Kolesar put her child on waitlists in the first trimester of her pregnancy—she’d heard about how difficult it was to find child care in the county. It took about a year and a half for her to get off a waitlist. Her son now attends Wild Lilac Child Development Community, where he’s made friends and flourished. “We wouldn’t even know until June” if her son would continue with Wild Lilac’s preschool, she says. “June through September is not enough time to find a [new] preschool.”

Providers are listening to parents who’ve been loyal customers. The county has told providers unhappy with the continuity of care changes that their options include “decreasing the number of Preschool for All seats at a location.” That’s an option providers like Wild Lilac are choosing. To accommodate all the kids who’ve been with Wild Lilac in infant and toddler care, Kolesar says it announced it would reinstate more paid seats and decrease its Preschool for All slots.
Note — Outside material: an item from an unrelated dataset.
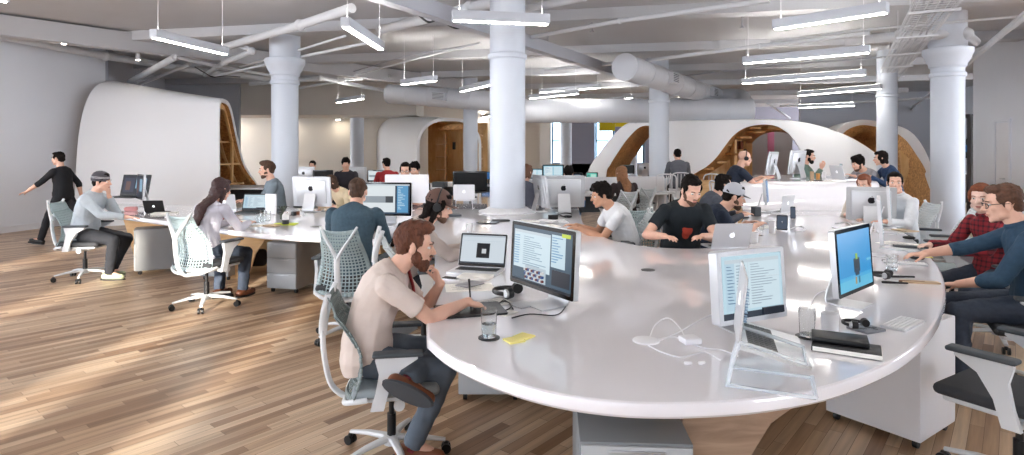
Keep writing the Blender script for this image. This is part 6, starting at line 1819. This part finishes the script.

“Decreasing the number of seats at a facility that’s been an early adopter, been a willing participant, and all on board just seems counterproductive,” Kolesar says.

Yambra, the county spokesman, says the county does not anticipate the change will dramatically impact Preschool for All’s numbers.

“We are aware of two locations decreasing by a few seats each for the upcoming preschool year, and we are on track to provide at least 3,000,” Yambra says. “We do not anticipate the policy change will have a significant impact on the total number of Preschool for All seats for next year or in the future.”

Angie Garcia, Escuela Viva’s executive director, tells WW she has no intention of leaving current parents without seats. How she’ll do that is complicated and part of an unresolved negotiation with the county.

“The problem is, they sprang it on us. If a parent is barely making it work, and now you add the stress of trying to find new care, that is not healthy for children in any way,” Garcia says. “We are taking one problem, one challenge, and now creating the same challenge, just for somebody else.”